• **Task brief**
Extract every line below that contains the word "objects".
-- start Data records --
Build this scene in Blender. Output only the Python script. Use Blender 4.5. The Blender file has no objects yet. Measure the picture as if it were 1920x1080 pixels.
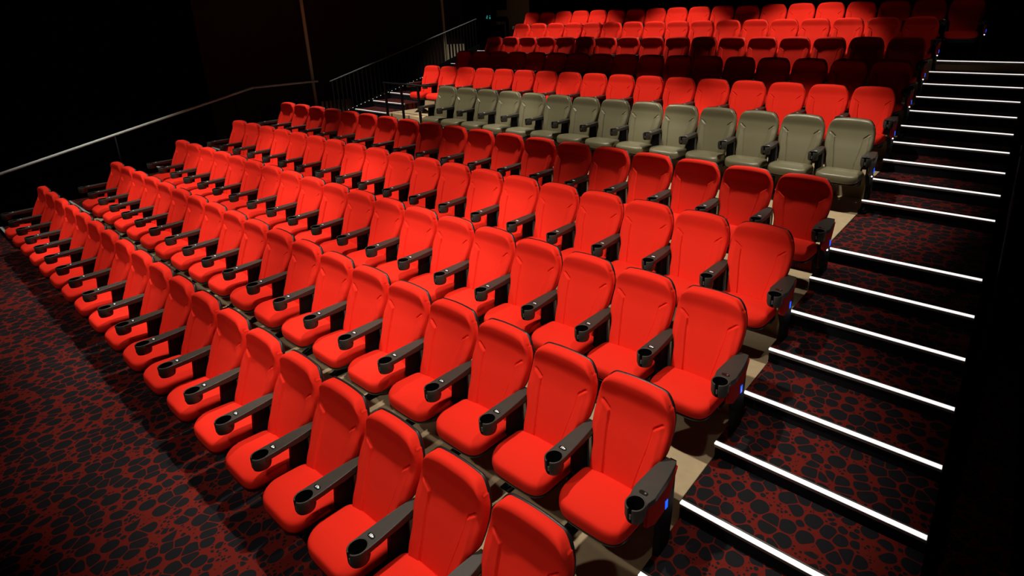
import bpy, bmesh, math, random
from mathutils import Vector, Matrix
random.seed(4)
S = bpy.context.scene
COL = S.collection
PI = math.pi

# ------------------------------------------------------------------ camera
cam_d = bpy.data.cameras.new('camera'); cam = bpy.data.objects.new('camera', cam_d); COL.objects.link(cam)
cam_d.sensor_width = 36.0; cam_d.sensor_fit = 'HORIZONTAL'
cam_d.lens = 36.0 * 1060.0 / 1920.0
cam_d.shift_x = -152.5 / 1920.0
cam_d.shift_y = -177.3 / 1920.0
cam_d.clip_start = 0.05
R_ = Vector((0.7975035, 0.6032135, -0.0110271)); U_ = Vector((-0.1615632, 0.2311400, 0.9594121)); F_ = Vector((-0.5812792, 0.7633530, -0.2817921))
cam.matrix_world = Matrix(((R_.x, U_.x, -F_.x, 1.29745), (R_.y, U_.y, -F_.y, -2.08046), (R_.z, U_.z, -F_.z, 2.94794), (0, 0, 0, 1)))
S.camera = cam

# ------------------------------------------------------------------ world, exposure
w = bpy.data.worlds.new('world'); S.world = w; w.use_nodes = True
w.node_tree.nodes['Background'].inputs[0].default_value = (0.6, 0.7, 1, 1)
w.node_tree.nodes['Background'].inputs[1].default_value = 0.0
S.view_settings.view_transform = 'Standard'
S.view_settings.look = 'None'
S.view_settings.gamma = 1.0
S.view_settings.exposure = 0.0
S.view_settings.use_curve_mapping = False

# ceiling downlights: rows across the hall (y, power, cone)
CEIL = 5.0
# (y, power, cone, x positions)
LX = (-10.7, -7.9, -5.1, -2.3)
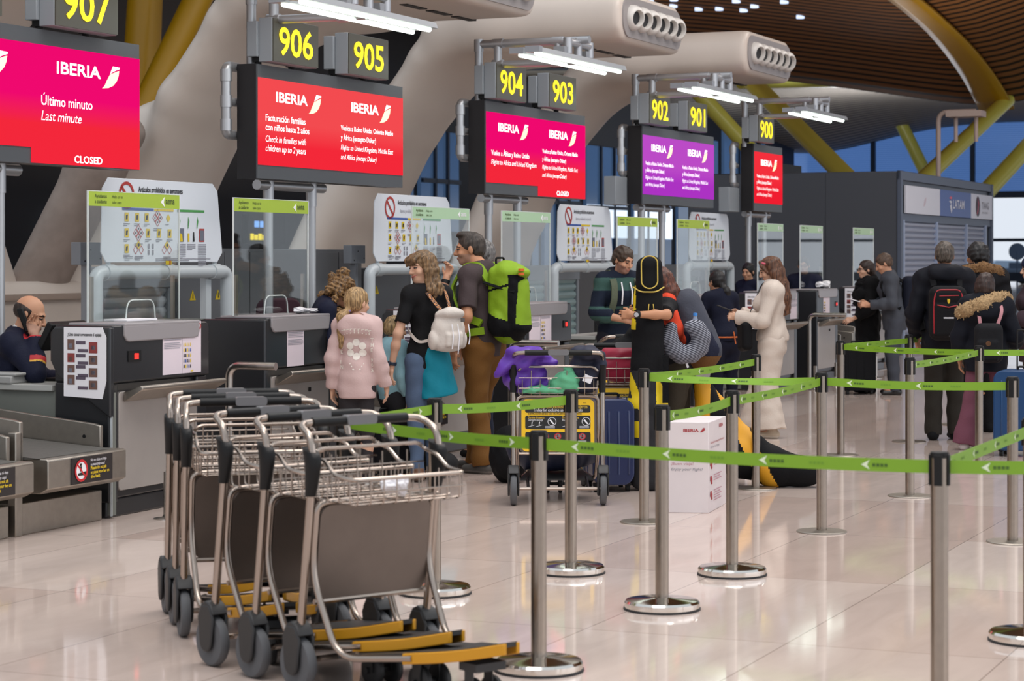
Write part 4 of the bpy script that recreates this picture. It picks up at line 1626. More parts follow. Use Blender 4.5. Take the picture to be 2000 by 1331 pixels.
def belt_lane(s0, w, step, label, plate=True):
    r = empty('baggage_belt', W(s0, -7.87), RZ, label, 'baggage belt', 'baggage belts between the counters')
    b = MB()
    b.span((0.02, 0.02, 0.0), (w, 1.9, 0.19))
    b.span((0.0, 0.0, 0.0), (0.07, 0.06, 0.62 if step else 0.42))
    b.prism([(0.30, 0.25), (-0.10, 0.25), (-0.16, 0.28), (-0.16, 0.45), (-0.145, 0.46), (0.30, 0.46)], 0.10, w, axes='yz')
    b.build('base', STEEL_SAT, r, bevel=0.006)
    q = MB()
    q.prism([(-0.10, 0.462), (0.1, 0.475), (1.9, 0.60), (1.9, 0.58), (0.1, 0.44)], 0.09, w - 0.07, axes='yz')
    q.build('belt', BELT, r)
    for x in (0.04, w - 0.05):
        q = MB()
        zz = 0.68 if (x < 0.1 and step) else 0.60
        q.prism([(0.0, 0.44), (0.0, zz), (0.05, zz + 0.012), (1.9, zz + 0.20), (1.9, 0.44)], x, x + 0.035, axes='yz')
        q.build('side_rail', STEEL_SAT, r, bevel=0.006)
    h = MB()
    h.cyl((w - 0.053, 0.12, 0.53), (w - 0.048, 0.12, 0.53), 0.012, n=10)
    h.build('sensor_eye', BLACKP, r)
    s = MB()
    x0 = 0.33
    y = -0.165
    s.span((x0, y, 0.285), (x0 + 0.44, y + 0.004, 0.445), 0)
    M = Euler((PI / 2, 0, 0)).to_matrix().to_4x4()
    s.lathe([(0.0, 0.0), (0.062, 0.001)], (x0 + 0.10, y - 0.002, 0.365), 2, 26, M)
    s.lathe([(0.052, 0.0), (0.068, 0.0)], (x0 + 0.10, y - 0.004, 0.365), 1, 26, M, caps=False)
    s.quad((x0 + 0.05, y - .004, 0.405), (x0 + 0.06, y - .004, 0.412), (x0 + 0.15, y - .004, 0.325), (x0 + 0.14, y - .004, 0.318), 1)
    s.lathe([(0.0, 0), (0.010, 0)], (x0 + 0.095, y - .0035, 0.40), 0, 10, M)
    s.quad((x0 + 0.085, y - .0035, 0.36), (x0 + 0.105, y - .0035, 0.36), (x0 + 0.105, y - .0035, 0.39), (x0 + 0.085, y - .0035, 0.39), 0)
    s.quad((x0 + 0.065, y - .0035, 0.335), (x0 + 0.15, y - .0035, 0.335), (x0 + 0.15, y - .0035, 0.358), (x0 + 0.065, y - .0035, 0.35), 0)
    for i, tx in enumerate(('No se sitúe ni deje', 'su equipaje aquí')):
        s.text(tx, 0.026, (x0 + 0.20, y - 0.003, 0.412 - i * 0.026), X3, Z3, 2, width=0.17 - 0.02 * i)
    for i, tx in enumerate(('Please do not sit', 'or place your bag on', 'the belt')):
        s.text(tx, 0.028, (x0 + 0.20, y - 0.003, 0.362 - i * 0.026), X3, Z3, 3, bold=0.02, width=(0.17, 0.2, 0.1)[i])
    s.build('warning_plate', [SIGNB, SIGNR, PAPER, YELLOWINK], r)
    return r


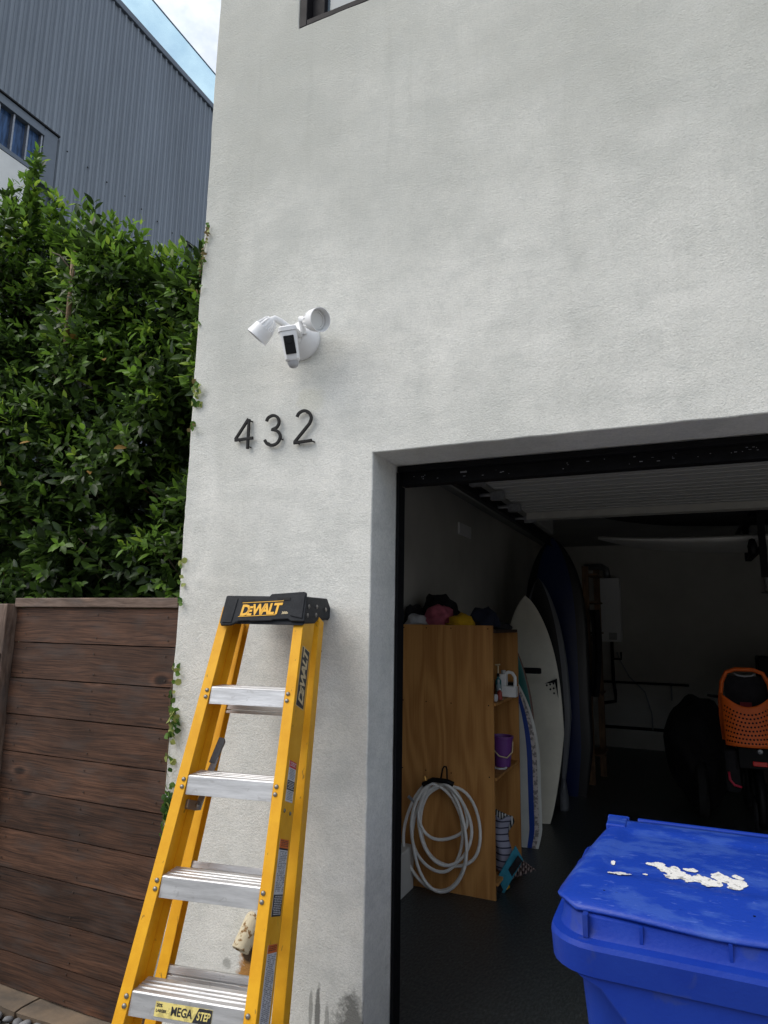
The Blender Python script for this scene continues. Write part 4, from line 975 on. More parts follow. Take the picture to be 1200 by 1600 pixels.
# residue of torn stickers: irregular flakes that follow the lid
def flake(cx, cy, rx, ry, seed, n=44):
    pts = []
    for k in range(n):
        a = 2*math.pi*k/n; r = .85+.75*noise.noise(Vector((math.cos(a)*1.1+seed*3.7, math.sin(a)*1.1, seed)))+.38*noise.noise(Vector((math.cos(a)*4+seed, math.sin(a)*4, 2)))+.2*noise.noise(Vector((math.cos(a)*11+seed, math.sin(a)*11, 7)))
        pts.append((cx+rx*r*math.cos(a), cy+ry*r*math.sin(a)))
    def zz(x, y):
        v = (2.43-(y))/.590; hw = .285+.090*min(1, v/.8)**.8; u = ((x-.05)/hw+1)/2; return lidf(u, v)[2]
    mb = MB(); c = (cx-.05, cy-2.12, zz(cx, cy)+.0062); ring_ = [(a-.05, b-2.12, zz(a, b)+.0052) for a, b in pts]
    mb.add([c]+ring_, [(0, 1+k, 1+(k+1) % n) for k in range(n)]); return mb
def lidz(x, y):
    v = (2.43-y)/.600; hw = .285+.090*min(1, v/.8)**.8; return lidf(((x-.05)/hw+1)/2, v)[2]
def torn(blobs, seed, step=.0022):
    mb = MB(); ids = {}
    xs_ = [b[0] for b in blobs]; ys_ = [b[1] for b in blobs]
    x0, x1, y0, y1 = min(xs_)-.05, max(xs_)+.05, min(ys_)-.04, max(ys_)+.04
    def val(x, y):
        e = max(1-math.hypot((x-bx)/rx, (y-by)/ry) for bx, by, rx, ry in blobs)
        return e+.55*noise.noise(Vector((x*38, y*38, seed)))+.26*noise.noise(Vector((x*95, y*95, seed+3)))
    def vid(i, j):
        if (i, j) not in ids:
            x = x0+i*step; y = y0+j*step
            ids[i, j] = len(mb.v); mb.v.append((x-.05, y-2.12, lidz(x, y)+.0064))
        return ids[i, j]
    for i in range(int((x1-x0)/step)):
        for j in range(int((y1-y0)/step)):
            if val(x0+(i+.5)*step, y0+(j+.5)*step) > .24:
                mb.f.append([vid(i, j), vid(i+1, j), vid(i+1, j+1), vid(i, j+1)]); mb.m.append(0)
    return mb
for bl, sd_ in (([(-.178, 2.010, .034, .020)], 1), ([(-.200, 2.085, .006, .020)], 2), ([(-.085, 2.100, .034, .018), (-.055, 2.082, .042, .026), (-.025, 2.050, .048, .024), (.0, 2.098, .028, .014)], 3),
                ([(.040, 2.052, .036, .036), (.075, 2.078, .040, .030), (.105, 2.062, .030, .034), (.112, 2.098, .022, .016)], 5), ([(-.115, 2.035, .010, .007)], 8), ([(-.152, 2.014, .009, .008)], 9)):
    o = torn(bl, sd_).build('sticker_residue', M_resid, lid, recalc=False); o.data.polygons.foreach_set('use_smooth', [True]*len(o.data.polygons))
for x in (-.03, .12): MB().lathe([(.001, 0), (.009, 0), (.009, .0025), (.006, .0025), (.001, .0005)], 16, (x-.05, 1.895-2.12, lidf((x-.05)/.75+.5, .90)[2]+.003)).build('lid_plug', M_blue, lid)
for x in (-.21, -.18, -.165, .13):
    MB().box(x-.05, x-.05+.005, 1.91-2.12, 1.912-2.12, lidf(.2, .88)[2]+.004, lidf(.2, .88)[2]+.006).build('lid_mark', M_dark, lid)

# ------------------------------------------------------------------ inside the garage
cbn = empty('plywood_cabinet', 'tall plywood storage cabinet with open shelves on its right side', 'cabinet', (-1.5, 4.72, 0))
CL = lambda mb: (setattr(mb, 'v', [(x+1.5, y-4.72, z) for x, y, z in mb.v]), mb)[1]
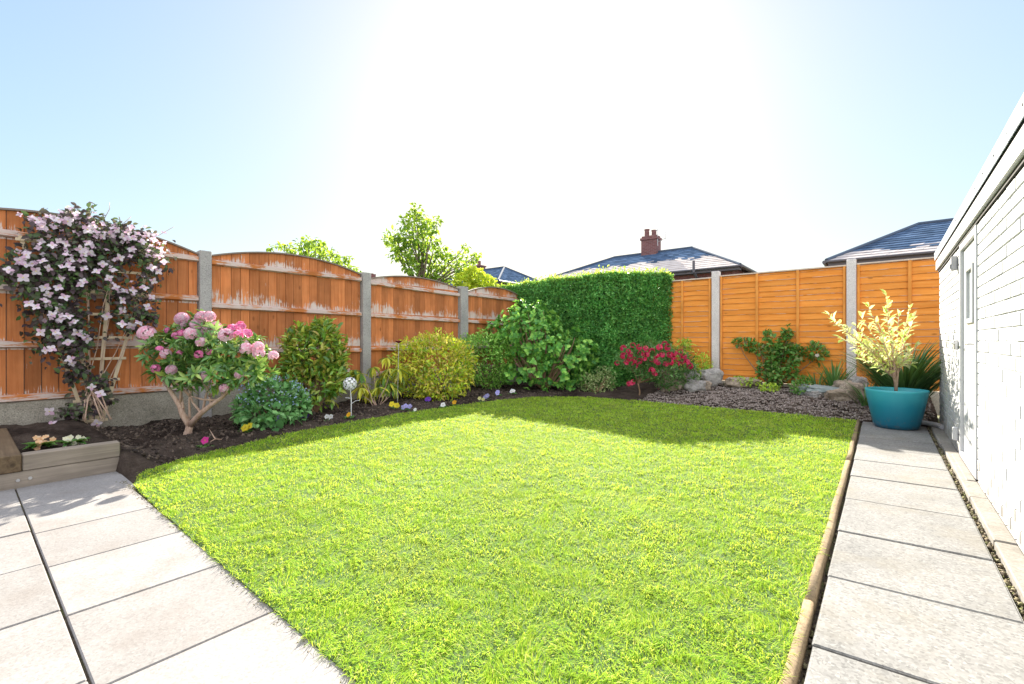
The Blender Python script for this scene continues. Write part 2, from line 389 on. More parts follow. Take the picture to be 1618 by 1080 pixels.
-- end Data records --
• **Response to this task**
Build this scene in Blender. Output only the Python script. Use Blender 4.5. The Blender file has no objects yet. Measure the picture as if it were 1920x1080 pixels.
cam_d = bpy.data.cameras.new('camera'); cam = bpy.data.objects.new('camera', cam_d); COL.objects.link(cam)